Oman will delay the introduction of a 5 percent value-added tax until 2019 instead of introducing it next year as originally planned, local media reported late on Monday, a decision that may hurt its effort to strengthen state finances.
To boost state revenues, which have been strained by years of low oil prices, Oman will impose a new tax on sugary drinks and tobacco products by mid-2018, the Times of Oman reported, quoting finance ministry sources. Some other GCC members introduced such a tax this year.
The International Monetary Fund has estimated a 5 percent VAT in Oman could raise about 1.7 percent of gross domeestic product, or around $1.3 billion, for the government.
Earlier this month, Fitch Ratings cut Oman's credit rating by one notch to BBB-minus - just above junk territory - with a negative outlook, citing the country's big budget deficit, which it estimated at 12.8 percent of gross domestic product in 2017. Standard & Poor's already rates Omani debt as junk.

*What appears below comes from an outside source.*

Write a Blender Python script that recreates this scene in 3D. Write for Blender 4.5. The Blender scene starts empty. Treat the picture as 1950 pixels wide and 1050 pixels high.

Oman's state budget deficit for the first 10 months of 2017 narrowed to 3.20 billion rials ($8.31 billion) from 4.81 billion rials a year earlier, according to finance ministry data.
Tax experts in the region believe Kuwait will also lag considerably in introducing VAT, partly because of its slow-moving civil service and because it’s relatively independent parliament may want a say in the process.